親の行動表面的理由(原因論)目的論での再解釈
怒鳴る時間がないから急がせて自分の不安を減らしたい/遅刻=親の評価が下がるのを避けたい

▶︎見直し・・・怒らず子に時計を見せて自分で判断させるなど。自立を促す対応に変える

◆よくある親の目的(無意識)

  • 子供を「正しく」育てたい(評価目的)
  • 他人から良い親に見られたい(承認目的)
  • 不安を減らしたい(安心目的)

目的に気づけば、感情に振り回されにくくなり、より穏やかで目的に沿った育児が可能になります。

8、まとめ

この目的論に触れてから子供の行動一つ一つに「何の目的があるのだろうか」と考える意識を持つようになりました。そうすると、ただ泣いている子供でも、泣いている目的を探すことで解決の糸口が少し見つけやすくなったような気がします。

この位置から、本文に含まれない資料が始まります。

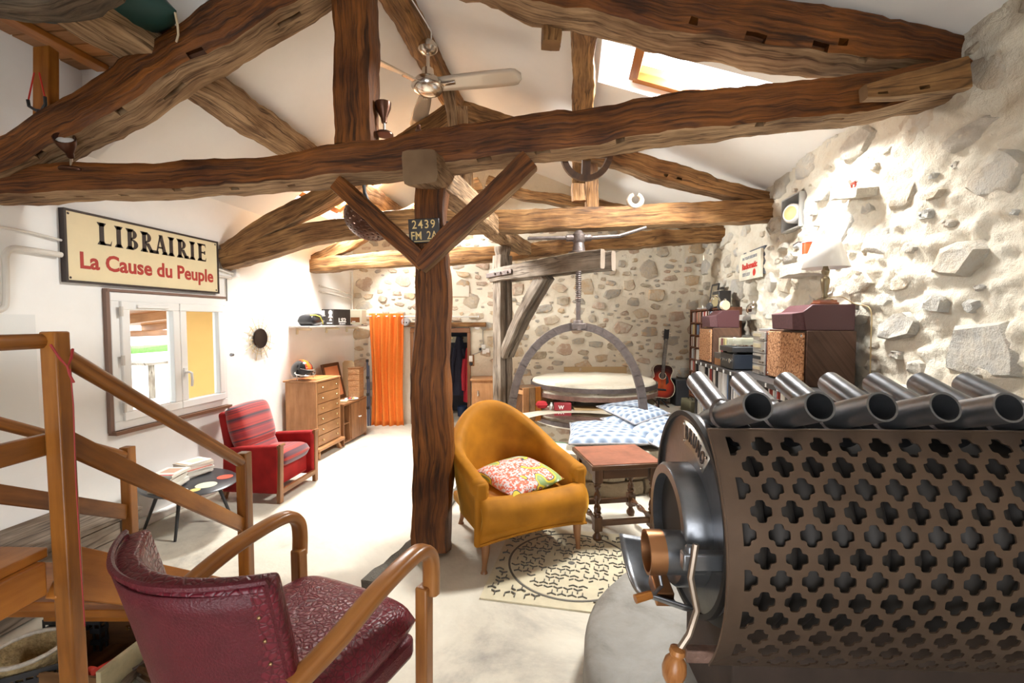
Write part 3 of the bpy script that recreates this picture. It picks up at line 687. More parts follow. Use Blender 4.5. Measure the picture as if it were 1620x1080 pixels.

どんな状況においても、少しでも早く解決の糸口が見つかると、育児にも多少の余裕が出てくるように感じています。

目的論は、「未来の目的」によって決まると言う考え方です。子育てでは子供の行動の裏にある目的を理解し、叱るより導く姿勢が大切です。人生では「どうなりたいか」を軸に行動を選ぶことで、過去にとらわれずに前向きに生きられます。